HUME: Justice (Natural or Artificial?)
This
selection is a chapter taken from Hume’s Treatise of Human Nature. It’s hard reading and leads many readers to
more questions than answers. Maybe that
was Hume’s intention. He’s pretty clear
where he stands on the question of justice; it’s mostly “artifice or
contrivance.” Hume believes “our sense
of every kind of virtue is not natural, there are some virtues that produce
pleasure and approbation by means of an artifice or contrivance, which arises
from the circumstances and necessity of mankind. Of this kind I assert justice to be.” This sounds like justice is a relative term
to Hume. It’s not arbitrary but arises
from the particular conditions of society.
Hume goes on to say that “though the rules of justice be artificial,
they are not arbitrary. Nor is the
expression improper to call them laws of nature, if by natural we understand
what is common to any species, or even if we confine it to mean what is
inseparable from the species.”
Let’s
try to unpack what Hume means by all this.
He starts from the outside, what we can see with our own eyes. “When we praise any actions, we regard only
the motives that produced them… the external performance has no merit. We must look within to find the moral
quality.” For Hume the important thing
is not what someone is doing, but why they’re doing it. He uses this example: “suppose a person to
have lent me a sum of money on condition that it be restored in a few days…

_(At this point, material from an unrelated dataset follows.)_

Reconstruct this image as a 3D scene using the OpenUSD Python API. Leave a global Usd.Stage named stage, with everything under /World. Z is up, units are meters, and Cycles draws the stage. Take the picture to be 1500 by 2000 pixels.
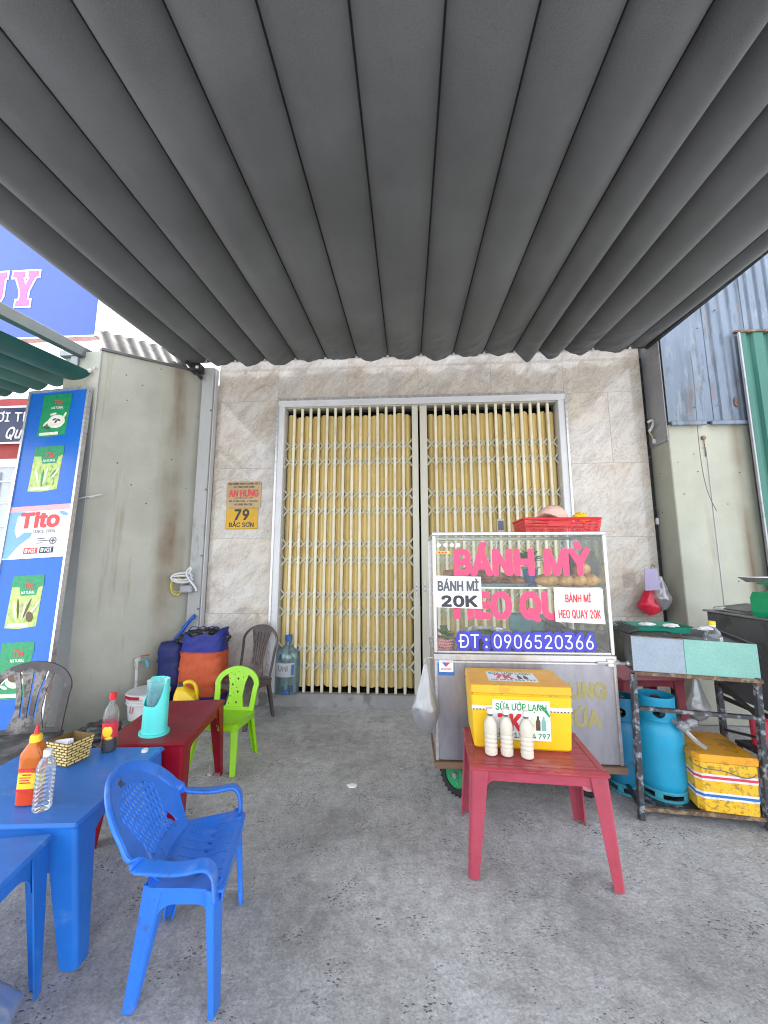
import math, random
import numpy as np, trimesh, usdkit, meshkit, mapbox_earcut
from shapely.geometry import Polygon, Point, LineString, box as sbox
from shapely.ops import unary_union
from shapely import affinity
from pxr import Usd, UsdGeom, UsdLux, UsdShade, Gf, Sdf

random.seed(7)
RNG = np.random.default_rng(7)
stage = Usd.Stage.CreateInMemory()
UsdGeom.SetStageUpAxis(stage, UsdGeom.Tokens.z)
UsdGeom.Xform.Define(stage, '/World')
UsdGeom.Scope.Define(stage, '/World/Looks')
PI = math.pi

# ------------------------------------------------------------------ camera, sky, sun, exposure
PITCH, YAW = math.radians(7.8), math.radians(3.55)
cam = UsdGeom.Camera.Define(stage, '/World/camera')
fw = np.array([-math.sin(YAW) * math.cos(PITCH), math.cos(YAW) * math.cos(PITCH), math.sin(PITCH)])
rt = np.array([math.cos(YAW), math.sin(YAW), 0.0])
upv = np.cross(rt, fw)
cm = np.eye(4); cm[0, :3], cm[1, :3], cm[2, :3], cm[3, :3] = rt, upv, -fw, (0, 0, 1.5)
cam.AddTransformOp().Set(Gf.Matrix4d(*cm.ravel().tolist()))
cam.CreateHorizontalApertureAttr(24.0)
cam.CreateVerticalApertureAttr(32.0)
cam.CreateFocalLengthAttr(24.0 * 751 / 1500)
cam.CreateClippingRangeAttr((0.05, 1000.0))
cam.CreateExposureAttr(1.58)

SUN = np.array([0.22, 1.0, 1.75]); SUN /= np.linalg.norm(SUN)
sun_el, sun_rot = math.asin(SUN[2]), math.atan2(SUN[0], SUN[1])
sky_mat = usdkit.material(stage, '/World/Looks/sky_look', {
    'sky': ('sky_texture', {'sky_type': 'single_scattering', 'sun_disc': False, 'sun_elevation': sun_el, 'sun_rotation': sun_rot, 'aerosol_density': 2.5, 'air_density': 1.0}),
    'tc': ('texture_coordinate', {}),
    'n': ('noise_texture', {'scale': 2.2, 'detail': 6.0, 'roughness': 0.6}),
    'r': ('map_range', {'from_min': 0.35, 'from_max': 0.65, 'to_min': 0.35, 'to_max': 0.9, 'clamp': True}),
    'm': ('mix', {'color2': (9.0, 9.2, 9.6)}),
    'bg': ('background_shader', {'strength': 0.12})},
    [('tc.generated', 'n.vector'), ('n.fac', 'r.value'), ('r.result', 'm.fac'), ('sky.color', 'm.color1'), ('m.color', 'bg.color')], surface='bg.background')
dome = UsdLux.DomeLight.Define(stage, '/World/sky')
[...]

what reason or motive have I to restore the money?” Kant tries to answer that very question in
First Principles of Morals (GB5). He
says suppose a man “finds himself forced by necessity to borrow money. He knows that he will not be able to repay
it, but sees also that nothing will be lent to him unless he promises stoutly
to repay it in a definite time. He
desires to make this promise, but he has still so much conscience as to ask
himself: Is it not unlawful and inconsistent with duty to get out of a
difficulty in this way? Suppose,
however, that he resolves to do so, then the maxim of his action would be
expressed thus: When I need money, I will borrow money and promise to repay it,
although I know that I can never do so.
Now this principle of self-love or of one’s own advantage may perhaps be
consistent with my whole future welfare; but the question now is, Is it right?” We’re right back to the question of justice. For Kant justice is a universal law. The standard we should use to determine right
from wrong is to ask ourselves: what if everyone did it? What if everyone borrowed money with no intention
of ever paying it back? Kant believes universal
law is the natural foundation for virtue.
Hume
thinks that may be true for a man “trained up according to a certain discipline
and education. But in his rude and more
natural condition, if you are pleased to call such a condition natural, this
answer would be rejected as perfectly unintelligible and sophistical. For one in that situation would immediately
ask you: Wherein consists this honesty and justice, which you find in restoring
a loan?” In modern terms Hume seems to
be saying: show me the money, show me justice.
He doesn’t share Kant’s optimism that people will do the right thing,
once they know what the right thing is. Instead
Hume says “self-love, when it acts at its liberty instead of engaging us to
honest actions, is the source of all injustice and violence.” And besides, Hume continues, “there is no
such passion in human minds as the love of mankind.” We’re selfish creatures and “the sense of
justice and injustice is not derived from nature, but arises artificially,
though necessarily, from education and human conventions.” Now we’re getting to the heart of the
matter. Hume says justice is a
virtue. Can virtue be taught? This was a question Socrates was keenly interested
in. He might ask Hume: what do you mean
by virtue and justice? You claim the
rules of justice are artificial but they’re not arbitrary. What do you mean by that, exactly? Hume is one of the few people who would
really be able to talk with Socrates.